Cameco And Brookfield Positioned To Lead New Jersey’s $24 Billion Nuclear Build Out
New Jersey has launched a competitive procurement process for new nuclear capacity under the Power New Jersey Act signed last month. The framework targets at least 1,100 MW of electrical power (MWe) at pre-approved sites and carries an estimated $24 billion price tag.
Westinghouse’s AP1000 reactor sits coincidentally at about ~1,200 MWe.
State officials are emphasizing shovel-ready locations and lessons learned from earlier projects to accelerate deployment. Federal financing tools that can cover up to 80% of costs are expected to play a central role, such as from the DOE’s Energy Dominance Financing Office.
This state move sits squarely inside the larger federal nuclear effort we have tracked since last fall. We reported in detail on the $80 billion strategic partnership between the U.S. government, Cameco, and Brookfield to advance up to 10 Westinghouse AP1000 reactors. Cameco leadership later indicated the combined opportunity across Department of Commerce and Department of Energy channels could reach as many as 20 AP1000 units.
Several utility pairs already sit in advanced planning stages, with work progressing on long-lead items and financing models that range from federal build-own-operate structures to support for existing operators.
While state officials and the current procurement documents continue to describe the effort as targeting 1,100 MW, the underlying economics and signals from the federal side point to something larger.
Cameco (and MIT) has been clear that meaningful cost reductions are likely to appear on the third and fourth AP1000 units, and the DOE’s broader program has consistently favored paired reactor deployments that allow shared infrastructure, long-lead procurement, and supply chain efficiencies.
Given that the PSEG Early Site Permit already authorizes two units at the site, the publicly stated 1,100 MW floor may simply be the minimum the process is required to deliver while the actual project that clears the competitive negotiation ends up being a full two-reactor plant once the federal financing package and execution commitments are locked in.
Cameco and Brookfield bring distinct advantages into the New Jersey process.

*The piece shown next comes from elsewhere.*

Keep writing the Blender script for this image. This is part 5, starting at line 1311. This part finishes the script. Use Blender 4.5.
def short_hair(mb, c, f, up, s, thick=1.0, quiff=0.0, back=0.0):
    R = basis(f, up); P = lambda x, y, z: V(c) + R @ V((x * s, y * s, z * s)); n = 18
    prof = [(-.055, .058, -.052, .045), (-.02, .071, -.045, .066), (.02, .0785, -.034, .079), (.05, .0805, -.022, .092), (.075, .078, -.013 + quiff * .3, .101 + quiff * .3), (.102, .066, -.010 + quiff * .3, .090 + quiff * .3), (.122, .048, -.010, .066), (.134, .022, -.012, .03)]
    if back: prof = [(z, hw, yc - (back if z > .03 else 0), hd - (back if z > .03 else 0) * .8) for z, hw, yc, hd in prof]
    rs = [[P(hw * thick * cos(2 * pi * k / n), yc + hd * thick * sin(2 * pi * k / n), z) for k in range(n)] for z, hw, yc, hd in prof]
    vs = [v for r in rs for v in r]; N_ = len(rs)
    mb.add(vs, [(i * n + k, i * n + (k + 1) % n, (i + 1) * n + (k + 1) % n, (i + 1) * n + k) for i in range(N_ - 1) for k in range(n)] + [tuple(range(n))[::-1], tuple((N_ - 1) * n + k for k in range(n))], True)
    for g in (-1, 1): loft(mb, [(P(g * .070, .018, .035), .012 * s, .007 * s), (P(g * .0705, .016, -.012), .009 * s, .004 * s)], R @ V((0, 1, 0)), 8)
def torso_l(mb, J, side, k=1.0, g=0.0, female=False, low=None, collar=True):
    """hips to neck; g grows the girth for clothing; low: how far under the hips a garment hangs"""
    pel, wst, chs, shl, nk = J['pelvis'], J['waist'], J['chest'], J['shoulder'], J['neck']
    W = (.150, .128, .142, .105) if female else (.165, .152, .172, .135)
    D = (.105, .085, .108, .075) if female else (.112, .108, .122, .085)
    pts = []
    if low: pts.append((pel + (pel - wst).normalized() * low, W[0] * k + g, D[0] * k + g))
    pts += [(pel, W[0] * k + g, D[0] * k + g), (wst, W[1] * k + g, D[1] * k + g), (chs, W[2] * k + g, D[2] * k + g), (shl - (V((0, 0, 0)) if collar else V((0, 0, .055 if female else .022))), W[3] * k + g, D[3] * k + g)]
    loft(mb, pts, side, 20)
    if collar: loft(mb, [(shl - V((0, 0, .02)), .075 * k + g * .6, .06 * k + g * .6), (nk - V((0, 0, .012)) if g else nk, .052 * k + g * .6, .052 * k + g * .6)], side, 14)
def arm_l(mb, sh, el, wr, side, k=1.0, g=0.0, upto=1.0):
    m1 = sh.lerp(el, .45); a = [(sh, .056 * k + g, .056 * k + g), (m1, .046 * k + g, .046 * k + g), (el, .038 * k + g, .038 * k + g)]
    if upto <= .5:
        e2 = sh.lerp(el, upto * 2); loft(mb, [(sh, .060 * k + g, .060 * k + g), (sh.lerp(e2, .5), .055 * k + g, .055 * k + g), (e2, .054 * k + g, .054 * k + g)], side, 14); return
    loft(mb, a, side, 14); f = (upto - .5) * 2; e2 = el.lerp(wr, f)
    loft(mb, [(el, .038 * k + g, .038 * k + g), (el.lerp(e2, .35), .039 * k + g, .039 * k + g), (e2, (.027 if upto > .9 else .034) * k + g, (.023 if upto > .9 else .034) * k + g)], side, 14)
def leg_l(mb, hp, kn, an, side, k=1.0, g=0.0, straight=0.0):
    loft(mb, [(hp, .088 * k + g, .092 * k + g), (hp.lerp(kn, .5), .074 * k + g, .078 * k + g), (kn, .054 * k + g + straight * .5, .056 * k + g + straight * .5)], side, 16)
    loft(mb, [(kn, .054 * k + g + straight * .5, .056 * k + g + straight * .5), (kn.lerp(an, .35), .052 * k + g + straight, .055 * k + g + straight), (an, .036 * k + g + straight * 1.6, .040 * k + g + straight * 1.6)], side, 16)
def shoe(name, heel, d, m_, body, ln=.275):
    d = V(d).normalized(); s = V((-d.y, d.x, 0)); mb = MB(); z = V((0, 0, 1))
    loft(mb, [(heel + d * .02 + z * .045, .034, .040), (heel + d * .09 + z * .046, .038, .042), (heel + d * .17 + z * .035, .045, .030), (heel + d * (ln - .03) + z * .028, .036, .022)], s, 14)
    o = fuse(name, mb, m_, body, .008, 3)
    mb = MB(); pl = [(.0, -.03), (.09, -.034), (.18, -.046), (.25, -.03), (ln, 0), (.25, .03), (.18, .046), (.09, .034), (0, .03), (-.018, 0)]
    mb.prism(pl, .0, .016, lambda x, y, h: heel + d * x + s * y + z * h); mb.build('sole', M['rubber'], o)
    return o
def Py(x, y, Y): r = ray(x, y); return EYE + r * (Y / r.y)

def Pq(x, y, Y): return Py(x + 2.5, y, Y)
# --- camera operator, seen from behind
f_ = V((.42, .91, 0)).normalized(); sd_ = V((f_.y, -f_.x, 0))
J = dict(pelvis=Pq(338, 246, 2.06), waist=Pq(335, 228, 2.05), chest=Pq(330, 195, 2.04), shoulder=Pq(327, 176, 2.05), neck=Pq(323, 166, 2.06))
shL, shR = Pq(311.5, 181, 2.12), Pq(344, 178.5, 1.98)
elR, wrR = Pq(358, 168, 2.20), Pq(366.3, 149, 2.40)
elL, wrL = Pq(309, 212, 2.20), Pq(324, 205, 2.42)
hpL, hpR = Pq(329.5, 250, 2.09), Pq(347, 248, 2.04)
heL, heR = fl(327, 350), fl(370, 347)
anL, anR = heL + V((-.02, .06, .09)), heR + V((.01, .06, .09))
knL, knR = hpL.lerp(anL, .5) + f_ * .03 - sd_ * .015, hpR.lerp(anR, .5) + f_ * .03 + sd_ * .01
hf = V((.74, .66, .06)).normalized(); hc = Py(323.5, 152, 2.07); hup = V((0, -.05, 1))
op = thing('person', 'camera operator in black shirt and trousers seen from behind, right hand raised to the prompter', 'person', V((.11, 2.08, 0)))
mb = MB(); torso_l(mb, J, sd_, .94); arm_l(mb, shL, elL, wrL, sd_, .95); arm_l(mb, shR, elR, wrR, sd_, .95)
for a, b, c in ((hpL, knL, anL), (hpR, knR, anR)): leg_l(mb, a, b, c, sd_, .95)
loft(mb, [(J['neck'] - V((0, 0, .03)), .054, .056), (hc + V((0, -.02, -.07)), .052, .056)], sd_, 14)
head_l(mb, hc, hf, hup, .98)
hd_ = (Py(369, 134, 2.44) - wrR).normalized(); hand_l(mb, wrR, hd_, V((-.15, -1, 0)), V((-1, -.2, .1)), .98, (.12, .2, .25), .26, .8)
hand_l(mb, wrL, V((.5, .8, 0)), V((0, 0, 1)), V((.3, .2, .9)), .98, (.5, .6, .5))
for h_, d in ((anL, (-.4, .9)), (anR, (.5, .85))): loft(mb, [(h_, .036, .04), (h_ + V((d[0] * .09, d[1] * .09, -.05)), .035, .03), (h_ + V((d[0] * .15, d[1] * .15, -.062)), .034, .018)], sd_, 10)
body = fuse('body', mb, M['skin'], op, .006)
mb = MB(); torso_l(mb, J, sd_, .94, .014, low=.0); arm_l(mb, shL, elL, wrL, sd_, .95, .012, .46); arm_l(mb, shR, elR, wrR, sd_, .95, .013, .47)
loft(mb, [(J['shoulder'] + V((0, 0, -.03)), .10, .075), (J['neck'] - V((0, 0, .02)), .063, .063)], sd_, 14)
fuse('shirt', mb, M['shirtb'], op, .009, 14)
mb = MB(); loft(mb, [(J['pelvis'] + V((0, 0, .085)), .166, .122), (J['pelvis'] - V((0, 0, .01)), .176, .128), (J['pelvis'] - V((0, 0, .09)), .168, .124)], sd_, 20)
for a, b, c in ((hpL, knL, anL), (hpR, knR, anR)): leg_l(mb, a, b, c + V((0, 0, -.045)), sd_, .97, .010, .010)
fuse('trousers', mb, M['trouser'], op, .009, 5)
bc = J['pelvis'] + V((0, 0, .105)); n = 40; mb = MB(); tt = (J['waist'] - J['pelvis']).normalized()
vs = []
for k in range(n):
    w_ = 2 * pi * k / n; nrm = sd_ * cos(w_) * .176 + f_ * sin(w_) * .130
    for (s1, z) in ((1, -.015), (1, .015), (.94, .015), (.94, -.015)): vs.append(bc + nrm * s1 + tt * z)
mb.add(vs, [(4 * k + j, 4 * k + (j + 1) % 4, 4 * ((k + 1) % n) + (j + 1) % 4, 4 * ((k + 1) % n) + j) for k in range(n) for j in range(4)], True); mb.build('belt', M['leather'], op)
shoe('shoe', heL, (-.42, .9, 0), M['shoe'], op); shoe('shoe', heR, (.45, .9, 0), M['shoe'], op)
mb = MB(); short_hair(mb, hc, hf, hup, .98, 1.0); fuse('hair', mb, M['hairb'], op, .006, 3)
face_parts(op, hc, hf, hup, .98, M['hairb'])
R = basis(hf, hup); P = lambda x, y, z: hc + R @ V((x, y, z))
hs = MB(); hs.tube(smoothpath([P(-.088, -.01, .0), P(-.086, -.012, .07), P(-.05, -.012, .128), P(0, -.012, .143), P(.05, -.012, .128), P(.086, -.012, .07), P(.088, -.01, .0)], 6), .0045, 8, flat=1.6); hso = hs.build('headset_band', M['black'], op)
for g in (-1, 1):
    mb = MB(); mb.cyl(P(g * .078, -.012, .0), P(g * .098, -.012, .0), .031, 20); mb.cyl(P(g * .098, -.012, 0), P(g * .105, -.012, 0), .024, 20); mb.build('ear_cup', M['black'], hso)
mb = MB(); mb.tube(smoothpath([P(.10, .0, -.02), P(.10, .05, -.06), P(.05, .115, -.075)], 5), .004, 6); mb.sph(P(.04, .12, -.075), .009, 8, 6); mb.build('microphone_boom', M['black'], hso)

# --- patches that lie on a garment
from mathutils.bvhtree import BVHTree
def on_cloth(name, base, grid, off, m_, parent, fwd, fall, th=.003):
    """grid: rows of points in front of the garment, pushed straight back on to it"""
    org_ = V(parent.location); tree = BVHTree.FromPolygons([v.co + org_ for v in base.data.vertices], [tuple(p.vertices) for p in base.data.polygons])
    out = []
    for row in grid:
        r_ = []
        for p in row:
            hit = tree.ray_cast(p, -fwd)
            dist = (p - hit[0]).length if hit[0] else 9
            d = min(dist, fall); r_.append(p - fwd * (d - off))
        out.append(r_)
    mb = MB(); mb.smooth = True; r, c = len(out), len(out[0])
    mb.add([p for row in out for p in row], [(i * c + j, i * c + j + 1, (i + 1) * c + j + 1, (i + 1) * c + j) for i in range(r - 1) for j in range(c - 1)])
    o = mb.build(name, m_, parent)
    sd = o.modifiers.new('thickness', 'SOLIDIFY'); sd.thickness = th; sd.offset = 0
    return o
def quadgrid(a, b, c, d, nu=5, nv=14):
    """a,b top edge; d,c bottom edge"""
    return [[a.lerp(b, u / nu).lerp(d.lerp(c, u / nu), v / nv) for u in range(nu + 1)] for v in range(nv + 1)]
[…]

Their controlling stake in Westinghouse, combined with direct involvement in the federal large-reactor program and Brookfield’s separate partnership with The Nuclear Company to scale deployments, positions them to handle the capital intensity and leverage federal backstops at scale.
The state’s preference for proven large-reactor execution over unproven SMR designs at this stage further aligns with their strengths.
Cameco shares have posted gains of roughly 24% over the past year as the nuclear investment case gained traction. Near-term trading has been more mixed, with some pullbacks coinciding with the momentum trade that nuclear has trended with over the past couple years.